Sempra Infrastructure and INEOS Energy trading sign heads of agreement for LNG supply

Source: press release, 22 June 2022

The proposed Port Arthur LNG export project in Jefferson County, Texas is anticipated to include up to two natural gas liquefaction trains capable of producing, under optimal conditions, approximately 13.5 Mtpa of LNG
The proposed Port Arthur LNG export project in Jefferson County, Texas is anticipated to include up to two natural gas liquefaction trains capable of producing, under optimal conditions, approximately 13.5 Mtpa of LNG (illustration: Sempra Infrastructure)

Sempra Infrastructure, a subsidiary of Sempra, and INEOS Energy Trading Ltd., a subsidiary of INEOS, a global chemical products manufacturer, have announced they have entered into a heads of agreement (HoA) for the long-term supply of liquefied natural gas (LNG) from Sempra Infrastructure’s Gulf Coast LNG portfolio of projects under development in North America.

The HoA provides the framework for the negotiation and finalisation of a definitive 20-year LNG sale and purchase agreement for approximately 1.4 million tonnes per annum (Mtpa) of LNG delivered free-on-board from the proposed Port Arthur LNG project or Cameron LNG Phase 2 project.

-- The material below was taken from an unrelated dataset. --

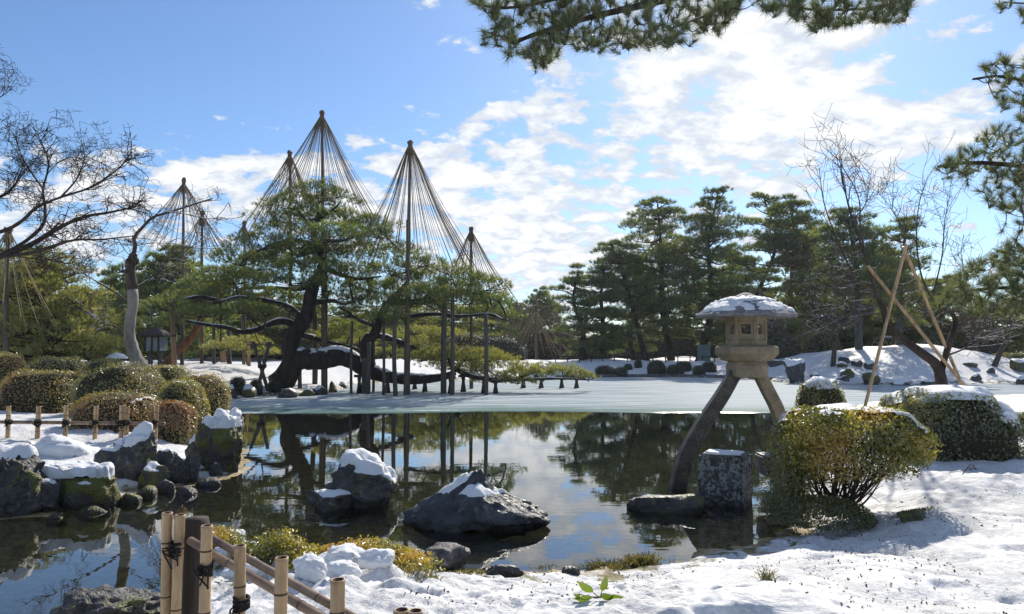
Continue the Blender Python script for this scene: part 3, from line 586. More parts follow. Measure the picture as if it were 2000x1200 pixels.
for k, (bb, D, mt) in enumerate([((1500, 1560, 655, 705), 47, 'dark_leaf'), ((1570, 1640, 650, 700), 50, 'azalea'), ((1700, 1760, 655, 700), 51, 'azalea'), ((1790, 1880, 650, 705), 50, 'azalea'), ((1890, 1960, 665, 712), 48, 'dark_leaf'), ((1940, 2010, 690, 730), 44, 'azalea')]):
    shrub('evergreen_bush', f'{ORD[k]} loose evergreen bush from the left along the top of the mound', bb, 52 + k, mt, D, .12, 2200, .8, 1.0, dict(thr=1.1, thick=.06, amp=.7), 'bushes behind the mound', sub=3, tmean=.3)

# right bank: the two snow-topped azaleas, the stump-like one behind
shrub('azalea_bush', 'large box-shaped azalea with a thick snow top on the right bank', (1728, 1968, 756, 888), 71, 'azalea', 10.2, .050, 26000, .8, .62, dict(thr=.55, thick=.07, amp=.35), None, tmean=.30, sub=5)
shrub('azalea_bush', 'small snow-topped azalea right of the lantern leg', (1560, 1650, 744, 815), 72, 'azalea', 12.0, .036, 9000, .9, .62, dict(thr=.70, thick=.06, amp=.3), None, tmean=.3)
shrub('azalea_bush', 'low azalea at the right picture edge on the snow', (1960, 2040, 806, 850), 73, 'azalea', 12.2, .036, 4000, .9, .8, None, None, tmean=.4)
# the round golden azalea: open below, leaves on a shell carried by bare stems
def open_azalea():
    rng = np.random.default_rng(77); D = 7.5; c = P(1657, 868, D + .15); base = np.array([P(1650, 960, D)[0], D + .1, .25]); a, b, h = .78, .58, .40
    root = empty('azalea_bush', base, 'round golden azalea with bare stems showing beneath, beside the stone blocks', 'shrub')
    fo = MB(); wo_ = MB(); st = MB()
    n = 33000; d = nrm(rng.normal(size=(n, 3))); d = d[(d[:, 2] > -.35) | (rng.random(n) < .25)]
    q = d * np.array([a, b, h]); q = np.sign(d) * np.abs(d) ** .78 * np.array([a, b, h]) * rng.uniform(.66, 1.02, (len(d), 1)) * (1 + .08 * fbm(d * 2.3, 3, 5))[:, None] + c
    fo.add(*leaves(rng, q, d, .042, 1.1, np.clip(.52 + .5 * fbm(q * 2.2, 2, 4) - .12 * d[:, 0] - .08 + rng.normal(0, .15, len(q)), 0, 1)))
    # left curtain reaching down to the water, and the low dark skirt
    n = 12000; u = rng.uniform(0, 1, n); v = rng.uniform(0, 1, n); q = np.stack([c[0] - a * (.98 - .55 * u * (.4 + .6 * v)) + .06 * rng.normal(size=n), c[1] - .25 + .6 * rng.uniform(0, 1, n) * (1 - .3 * v), .08 + v * (c[2] - .05)], -1)
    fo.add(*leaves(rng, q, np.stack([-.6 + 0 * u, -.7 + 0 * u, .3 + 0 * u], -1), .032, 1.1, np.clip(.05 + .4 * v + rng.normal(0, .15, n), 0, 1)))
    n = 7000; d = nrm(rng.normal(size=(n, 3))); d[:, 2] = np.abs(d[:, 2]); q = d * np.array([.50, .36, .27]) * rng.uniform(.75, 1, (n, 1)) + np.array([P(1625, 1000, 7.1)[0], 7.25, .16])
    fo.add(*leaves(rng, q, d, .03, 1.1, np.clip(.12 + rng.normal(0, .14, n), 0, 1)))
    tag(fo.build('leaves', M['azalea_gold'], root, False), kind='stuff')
    for k in range(46):
        th = rng.uniform(0, 6.28); rr = rng.uniform(.25, .95); e = c + np.array([math.cos(th) * a * rr, math.sin(th) * b * rr, h * .45 * rng.uniform(-.3, 1)])
        b0 = base + np.array([rng.normal(0, .09), rng.normal(0, .07), -.1]); mid = b0 * .5 + e * .5 + np.array([0, 0, -.10]) + rng.normal(0, .05, 3)
        p = smooth_path([b0, mid, e], 9); add_tube(st, p, np.linspace(.014, .004, 9), 5, False)
        for j in range(5):
            s0 = p[rng.integers(4, 8)]; e2 = s0 + rng.normal(0, .13, 3) + [0, 0, .08]; add_tube(st, smooth_path([s0, (s0 + e2) / 2 + rng.normal(0, .02, 3), e2], 5), np.linspace(.005, .002, 5), 4, False)
    tag(st.build('stems', M['bark_bare'], root), kind='stuff')
    V, Fc = ICO[5]; sh_ = np.sign(V) * np.abs(V) ** .78 * np.array([a, b, h]) * (1 + .08 * fbm(V * 2.3, 3, 5))[:, None]
    cp = snow_cap(sh_, Fc, 9, .80, .04, 2.6, None, lambda q: .30 * (q[:, 1] / b) + .12 * (q[:, 0] / a), .45)
    link('snow_patch', mesh('snow_patch', cp[0] + c, cp[1], M['snow']), root)
open_azalea()

# golden hedge strip on the near shore, with melting clots of snow
def gold_hedge():
    rng = np.random.default_rng(81)
    top = [(404, 1030), (440, 1014), (480, 1040), (540, 1050), (600, 1062), (660, 1066), (720, 1056), (770, 1050), (815, 1072)]
    ctr = np.array([G(x, y + 16, .30) for x, y in top]); cp = smooth_path(ctr, 60); cp[:, 2] = np.maximum(height(cp[:, 0], cp[:, 1]), .12) + .10
    root = empty('low_hedge', cp[30] * [1, 1, 0] + [0, 0, .1], 'low golden-leaved azalea strip along the near shore by the bamboo fence', 'hedge')
    fo = MB(); n = 24000; k = rng.integers(0, 60, n); d = nrm(rng.normal(size=(n, 3))); d[:, 2] = np.abs(d[:, 2])
    wv = .17 + .06 * np.sin(k * .45); hv = .17 + .05 * np.sin(k * .31 + 1); q = cp[k] + d * np.stack([wv, wv, hv], -1) * rng.uniform(.5, 1.05, (n, 1)) + np.stack([rng.normal(0, .03, n), 0 * k, -.10 + 0 * k], -1)
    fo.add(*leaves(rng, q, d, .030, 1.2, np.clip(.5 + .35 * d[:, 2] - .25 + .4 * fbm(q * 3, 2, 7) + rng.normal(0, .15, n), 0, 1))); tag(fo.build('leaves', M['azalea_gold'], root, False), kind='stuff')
    st = MB()
    for j in range(120):
        b0 = cp[rng.integers(0, 60)] + [rng.normal(0, .05), rng.normal(0, .05), -.28]; e = b0 + [rng.normal(0, .1), rng.normal(0, .1), .30]; add_tube(st, smooth_path([b0, (b0 + e) / 2 + rng.normal(0, .02, 3), e], 5), np.linspace(.005, .002, 5), 4, False)
    tag(st.build('stems', M['bark_bare'], root), kind='stuff')
gold_hedge()
def clot(px, py, w, h, seed, lab, z=.34):
    c = G(px, py, z); s = c[1] / F_PX; V, Fc = ICO[4]; c[2] = max(hz(c[0], c[1]), .1) + .4 * h * s; v = V * (1 + .28 * fbm(V * 1.6 + seed, 4, seed) + .10 * np.abs(vnoise(V * 5, seed)) + .05 * fbm(V * 13, 3, seed + 2))[:, None] * np.array([w * s / 2, w * s * .4, h * s / 2])
    o = link('snow_clump', mesh('snow_clump', v, Fc, M['snow'])); o.location = c; tag(o, lab, 'snow', 'snow clumps by the hedge')
for a_ in [(458, 1008, 36, 26, 1, 'topmost clump of snow lying on the golden hedge'), (483, 1026, 34, 26, 2, 'small clump of snow on the hedge, right of the topmost'), (447, 1046, 52, 40, 3, 'round snow clump right of the dark wooden post'),
           (605, 1080, 46, 28, 4, 'small snow clump in front of the hedge middle'), (668, 1082, 96, 46, 5, 'largest loaf of snow lying against the hedge'), (606, 1114, 64, 50, 6, 'pointed snow lump in front of the snow loaf'),
           (738, 1098, 66, 36, 7, 'crumbling snow lump near the hedge end'), (480, 1076, 74, 44, 8, 'snow mound behind the bamboo rail'), (700, 1058, 24, 14, 9, 'tiny snow crumb on top of the hedge'), (672, 1130, 60, 40, 10, 'rough snow lump on the open snow below the loaf')]: clot(*a_)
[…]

“INEOS is one of Europe’s largest end-users of natural gas and we look forward to building a long-term relationship with a company that shares our vision of increasing the world’s energy security while simultaneously advancing lower-carbon energy sources,” says Justin Bird, CEO of Sempra Infrastructure. “This HoA demonstrates our ongoing momentum in advancing our next generation of LNG export facilities with an eye toward supplying US natural gas to some of the world’s leading energy and manufacturing companies.”

“We are delighted to begin a strategic relationship with Sempra Infrastructure bringing significant expertise in construction and operation of LNG facilities. This agreement is an important part of our strategy as we build a network of liquefaction, shipping and regasification capacity to deliver affordable, cleaner and reliable energy to our businesses and customers globally,” says David Bucknall, CEO of INEOS Energy.

Sempra Infrastructure is working to expand its Gulf Coast LNG asset base through the simultaneous development of the Port Arthur LNG project in Jefferson County, Texas, and the proposed expansion of the Cameron LNG facility in Hackberry, Louisiana. INEOS joins the company’s growing portfolio of global energy and manufacturing companies that have recently executed HoAs for potential long-term offtake from these projects.

In addition to the 1.4 Mtpa HoA with INEOS Energy Trading, last month Sempra Infrastructure announced an HoA with the Polish Oil & Gas Company (PGNiG) for 2 Mtpa from Cameron LNG Phase 2 and 1 Mtpa from Port Arthur LNG, with an option for PGNiG to reallocate the Cameron LNG Phase 2 volumes to Port Arthur LNG. Sempra Infrastructure also recently announced an HoA with RWE Supply and Trading for 2.25 Mtpa from the Port Arthur LNG project.

The Port Arthur LNG Phase 1 project has received all major permits and is anticipated to include up to two natural gas liquefaction trains capable of producing, under optimal conditions, approximately 13.5 Mtpa of LNG. In addition, the proposed Cameron LNG Phase 2 project, expected to include a single LNG train with a maximum production capacity of 6.75 Mtpa of LNG, continues to reach a number of important commercial and permitting milestones, including the launch of a competitive front-end engineering design (FEED) process.

The referenced HoAs are preliminary non-binding arrangements, and the development of the Port Arthur LNG and Cameron LNG Phase 2 projects remain subject to a number of risks and uncertainties, including reaching definitive agreements, securing all necessary permits, signing engineering and construction contracts, obtaining financing and incentives, and reaching a final investment decision.